Given exercise: Leave out the pictures and repeat exactly the lines between the one containing "Generate a Blender" and the one containing "RNG = np.random.default_rng(11)", inclusive.

Data to use:

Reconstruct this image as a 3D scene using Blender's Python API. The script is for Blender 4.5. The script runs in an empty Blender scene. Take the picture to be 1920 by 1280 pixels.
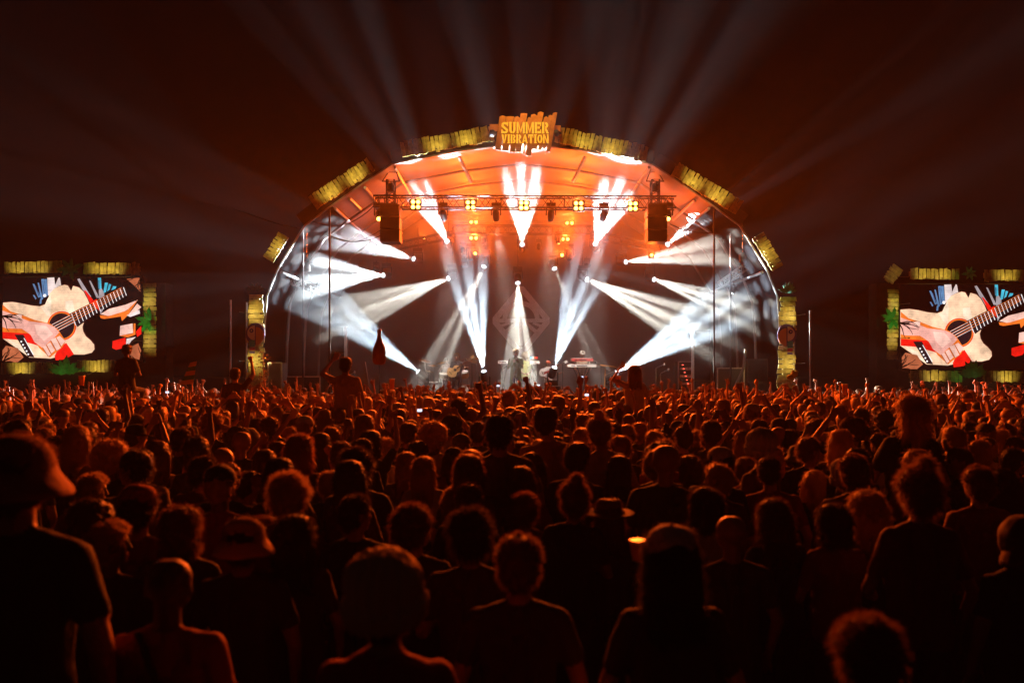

--

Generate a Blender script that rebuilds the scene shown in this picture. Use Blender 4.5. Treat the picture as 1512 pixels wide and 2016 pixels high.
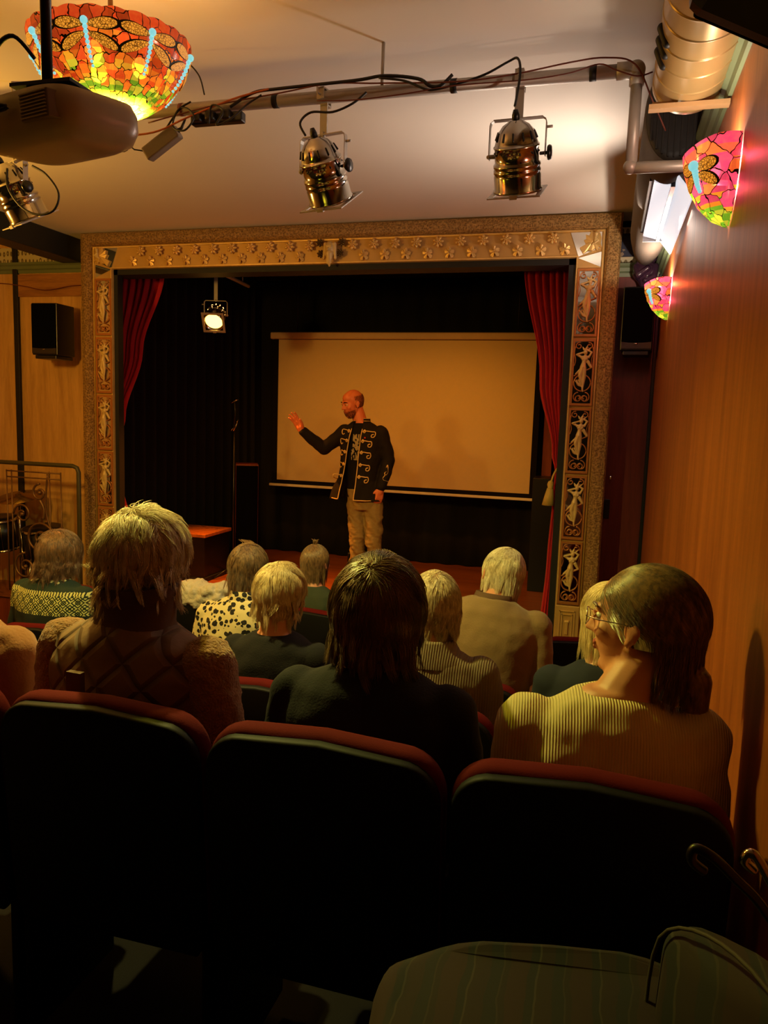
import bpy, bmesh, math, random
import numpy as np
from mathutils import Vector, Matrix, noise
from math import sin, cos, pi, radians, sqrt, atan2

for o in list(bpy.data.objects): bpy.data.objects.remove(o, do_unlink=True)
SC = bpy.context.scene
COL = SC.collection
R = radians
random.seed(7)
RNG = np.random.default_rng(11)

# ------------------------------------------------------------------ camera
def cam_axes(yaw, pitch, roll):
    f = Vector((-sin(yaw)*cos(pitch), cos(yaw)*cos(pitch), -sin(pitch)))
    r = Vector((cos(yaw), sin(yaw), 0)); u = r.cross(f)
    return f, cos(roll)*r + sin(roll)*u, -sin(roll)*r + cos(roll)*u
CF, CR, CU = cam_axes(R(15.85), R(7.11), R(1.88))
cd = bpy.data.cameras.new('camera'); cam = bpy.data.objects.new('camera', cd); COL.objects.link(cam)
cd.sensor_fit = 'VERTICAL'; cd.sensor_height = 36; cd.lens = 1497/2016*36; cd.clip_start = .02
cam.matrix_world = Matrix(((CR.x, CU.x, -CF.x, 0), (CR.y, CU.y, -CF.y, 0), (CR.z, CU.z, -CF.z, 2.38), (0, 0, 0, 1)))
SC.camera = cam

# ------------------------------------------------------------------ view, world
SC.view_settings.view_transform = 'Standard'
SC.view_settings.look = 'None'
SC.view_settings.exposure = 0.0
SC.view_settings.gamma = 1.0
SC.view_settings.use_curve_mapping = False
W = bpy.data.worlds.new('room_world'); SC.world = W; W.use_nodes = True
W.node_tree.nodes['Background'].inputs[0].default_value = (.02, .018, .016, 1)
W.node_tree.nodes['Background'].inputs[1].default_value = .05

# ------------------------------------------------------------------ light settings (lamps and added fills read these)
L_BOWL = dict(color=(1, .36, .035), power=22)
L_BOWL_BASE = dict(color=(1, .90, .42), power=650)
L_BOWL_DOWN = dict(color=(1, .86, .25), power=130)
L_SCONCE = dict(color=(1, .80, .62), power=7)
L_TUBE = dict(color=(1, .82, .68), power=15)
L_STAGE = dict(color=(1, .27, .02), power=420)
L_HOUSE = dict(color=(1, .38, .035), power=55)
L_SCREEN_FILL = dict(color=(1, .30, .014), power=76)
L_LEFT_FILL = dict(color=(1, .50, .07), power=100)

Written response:
Generate a Blender script that rebuilds the scene shown in this picture. Use Blender 4.5. Treat the picture as 1512 pixels wide and 2016 pixels high.
import bpy, bmesh, math, random
import numpy as np
from mathutils import Vector, Matrix, noise
from math import sin, cos, pi, radians, sqrt, atan2

for o in list(bpy.data.objects): bpy.data.objects.remove(o, do_unlink=True)
SC = bpy.context.scene
COL = SC.collection
R = radians
random.seed(7)
RNG = np.random.default_rng(11)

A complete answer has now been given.